Everything that I have laid out so far should be how you are establishing obedience and authority in the first three of four years of their life. Once they are cognitively able to handle a larger set of rules, you can provide them with a foundation for morality. This is what we see God doing as He leads His people to the foot of Mt. Sinai and gives them the law. This is a comprehensive structure for their lives that teaches a worldview and protects them. Our rules should do the same. We should have a plan for how the rules of our household are establishing virtue and reinforcing God’s morality. These rules should be set firmly, as clear right and wrong.
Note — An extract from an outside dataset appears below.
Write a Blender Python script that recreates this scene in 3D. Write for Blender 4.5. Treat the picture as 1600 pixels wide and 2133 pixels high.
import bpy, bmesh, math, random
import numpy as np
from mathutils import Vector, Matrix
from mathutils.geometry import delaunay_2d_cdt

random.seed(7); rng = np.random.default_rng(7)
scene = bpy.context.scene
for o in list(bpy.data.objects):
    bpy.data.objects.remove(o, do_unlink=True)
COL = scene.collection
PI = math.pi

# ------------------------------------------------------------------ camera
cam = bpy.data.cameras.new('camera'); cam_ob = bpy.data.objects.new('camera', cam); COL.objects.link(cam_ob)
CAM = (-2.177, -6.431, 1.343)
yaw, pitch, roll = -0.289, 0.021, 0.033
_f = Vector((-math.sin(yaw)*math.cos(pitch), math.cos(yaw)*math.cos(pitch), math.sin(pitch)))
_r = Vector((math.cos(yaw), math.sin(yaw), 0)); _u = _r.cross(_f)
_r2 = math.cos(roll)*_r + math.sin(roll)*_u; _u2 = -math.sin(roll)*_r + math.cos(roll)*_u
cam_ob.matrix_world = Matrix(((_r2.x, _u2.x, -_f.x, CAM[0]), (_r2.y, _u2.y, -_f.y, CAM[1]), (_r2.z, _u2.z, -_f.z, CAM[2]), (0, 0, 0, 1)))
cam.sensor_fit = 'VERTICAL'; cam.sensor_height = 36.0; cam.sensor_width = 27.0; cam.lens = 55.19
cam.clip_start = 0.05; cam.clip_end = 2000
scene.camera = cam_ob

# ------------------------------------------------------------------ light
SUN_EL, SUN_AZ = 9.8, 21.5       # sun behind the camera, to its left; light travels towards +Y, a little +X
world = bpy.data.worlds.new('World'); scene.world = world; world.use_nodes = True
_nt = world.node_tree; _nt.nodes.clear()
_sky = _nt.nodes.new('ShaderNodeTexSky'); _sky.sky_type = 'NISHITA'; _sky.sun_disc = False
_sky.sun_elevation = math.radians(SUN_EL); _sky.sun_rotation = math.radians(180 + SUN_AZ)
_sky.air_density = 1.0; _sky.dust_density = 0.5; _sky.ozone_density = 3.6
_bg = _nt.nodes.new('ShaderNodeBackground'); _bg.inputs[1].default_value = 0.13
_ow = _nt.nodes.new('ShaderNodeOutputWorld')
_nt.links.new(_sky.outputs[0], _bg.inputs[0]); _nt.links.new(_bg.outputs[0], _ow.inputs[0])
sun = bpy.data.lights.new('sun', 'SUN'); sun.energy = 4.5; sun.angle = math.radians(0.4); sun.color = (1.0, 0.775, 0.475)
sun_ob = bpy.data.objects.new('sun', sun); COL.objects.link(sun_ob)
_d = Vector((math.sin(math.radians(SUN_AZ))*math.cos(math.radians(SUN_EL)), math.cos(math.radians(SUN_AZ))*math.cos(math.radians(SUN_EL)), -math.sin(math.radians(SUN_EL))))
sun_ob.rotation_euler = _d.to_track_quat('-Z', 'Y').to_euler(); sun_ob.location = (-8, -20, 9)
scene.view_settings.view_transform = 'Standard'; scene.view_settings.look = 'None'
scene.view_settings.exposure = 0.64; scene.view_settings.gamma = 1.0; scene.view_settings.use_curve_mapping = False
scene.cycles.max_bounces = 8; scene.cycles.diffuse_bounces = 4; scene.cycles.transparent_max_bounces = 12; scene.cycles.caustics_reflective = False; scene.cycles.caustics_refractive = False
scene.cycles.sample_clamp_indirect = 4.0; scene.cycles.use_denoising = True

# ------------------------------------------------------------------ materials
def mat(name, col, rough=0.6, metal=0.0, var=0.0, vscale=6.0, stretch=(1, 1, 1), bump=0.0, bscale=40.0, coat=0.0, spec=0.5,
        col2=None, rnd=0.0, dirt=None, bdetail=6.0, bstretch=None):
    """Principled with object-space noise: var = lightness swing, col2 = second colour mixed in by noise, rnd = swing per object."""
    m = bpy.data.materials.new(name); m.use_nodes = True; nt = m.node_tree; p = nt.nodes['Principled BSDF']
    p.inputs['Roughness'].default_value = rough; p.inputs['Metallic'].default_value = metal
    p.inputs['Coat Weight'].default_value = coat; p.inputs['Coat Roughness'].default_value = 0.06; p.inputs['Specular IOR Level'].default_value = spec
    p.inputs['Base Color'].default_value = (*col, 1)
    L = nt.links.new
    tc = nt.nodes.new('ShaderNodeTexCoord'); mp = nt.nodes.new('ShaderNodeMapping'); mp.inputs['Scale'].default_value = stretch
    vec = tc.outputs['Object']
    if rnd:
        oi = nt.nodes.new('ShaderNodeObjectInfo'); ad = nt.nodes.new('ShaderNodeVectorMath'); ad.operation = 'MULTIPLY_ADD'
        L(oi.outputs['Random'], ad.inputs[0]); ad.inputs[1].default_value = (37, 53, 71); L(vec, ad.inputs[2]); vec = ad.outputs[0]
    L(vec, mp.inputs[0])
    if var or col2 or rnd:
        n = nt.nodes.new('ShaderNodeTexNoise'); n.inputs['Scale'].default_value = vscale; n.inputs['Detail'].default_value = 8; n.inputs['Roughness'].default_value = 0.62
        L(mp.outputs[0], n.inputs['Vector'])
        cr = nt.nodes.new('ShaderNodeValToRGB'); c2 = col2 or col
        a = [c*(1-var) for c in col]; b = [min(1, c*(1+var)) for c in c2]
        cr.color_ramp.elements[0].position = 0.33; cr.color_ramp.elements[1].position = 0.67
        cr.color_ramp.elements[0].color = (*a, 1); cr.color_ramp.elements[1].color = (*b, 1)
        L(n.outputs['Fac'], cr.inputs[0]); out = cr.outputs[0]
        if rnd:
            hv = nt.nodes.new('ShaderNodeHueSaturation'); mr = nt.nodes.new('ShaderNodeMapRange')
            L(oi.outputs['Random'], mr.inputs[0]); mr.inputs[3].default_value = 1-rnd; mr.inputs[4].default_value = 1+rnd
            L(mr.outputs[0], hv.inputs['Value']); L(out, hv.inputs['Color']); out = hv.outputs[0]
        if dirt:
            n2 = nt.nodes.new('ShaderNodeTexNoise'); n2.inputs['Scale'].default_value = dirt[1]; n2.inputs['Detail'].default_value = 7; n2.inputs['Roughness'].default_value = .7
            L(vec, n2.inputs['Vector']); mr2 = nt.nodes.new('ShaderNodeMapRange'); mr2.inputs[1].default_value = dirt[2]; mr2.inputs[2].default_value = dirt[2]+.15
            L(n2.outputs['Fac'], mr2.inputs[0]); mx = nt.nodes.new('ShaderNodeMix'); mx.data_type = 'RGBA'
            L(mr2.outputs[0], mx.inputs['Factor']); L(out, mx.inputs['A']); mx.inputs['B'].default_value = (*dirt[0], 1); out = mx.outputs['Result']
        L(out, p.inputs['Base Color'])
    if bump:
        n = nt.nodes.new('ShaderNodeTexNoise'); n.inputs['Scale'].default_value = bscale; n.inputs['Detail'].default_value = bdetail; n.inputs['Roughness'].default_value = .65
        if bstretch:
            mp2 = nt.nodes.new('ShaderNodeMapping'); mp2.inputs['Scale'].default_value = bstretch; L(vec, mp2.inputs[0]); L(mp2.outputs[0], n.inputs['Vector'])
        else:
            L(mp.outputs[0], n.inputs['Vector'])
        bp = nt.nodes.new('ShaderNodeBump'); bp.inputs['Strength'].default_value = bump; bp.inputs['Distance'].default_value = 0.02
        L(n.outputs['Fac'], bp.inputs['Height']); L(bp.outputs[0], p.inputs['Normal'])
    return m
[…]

As parents, we know that living out a black/white law gets a bit grayer as we apply it. There are situational subtleties that need to be accounted for. This shouldn’t keep us from setting down clear cut rules. The nuance will be added as the kids mature and we walk with them through why it was okay for Rahab to lie to protect the spies even though the law says: thou shall not bear false witness. Kids need a starting point to build on; we should establish the norm and add the complexities later.
The rest of the Old Testament is God doing all of the steps we have talked about up to this point: setting rules, disciplining His people, rescuing them and showing His presence and love through it. In the New Testament, authority gets an injection of grace. Not that grace was not present the whole time, but in the gospels it takes center stage. To people who understand the law, Jesus makes it clear that while the law shapes and guides, we should understand authority primarily through how we receive.
As your kids grow, if you have done the work of setting rules and holding lines and developing trust, the teen years become about wading through the complexity of living out God’s morality in a sinful world and how grace removes the condemnation that comes from knowing we are not who we should be. Grace does not do away with the law, but it expands it. The rules become the ways in which God has protected us from pain, prepared us for salvation, and taught us how to worship.
In the same way, as kids grow into adults, they will look back on the rules that you set, the same ones that they fought with you over, and see them in a different light. If you have done your job as a parent, they will see how you chose their long term health over their happiness in the moment; how you were willing to sacrifice for their good. They will both respect you for it and raise their kids in a similar way.
As I made clear in my last post, this is the ideal. There are a lot of reasons why this can become difficult to impossible to implement. We should continue to try. Failing as parents gives us another reason to turn to our Heavenly Father for rescue, trusting that He cares for and loves us (and our children).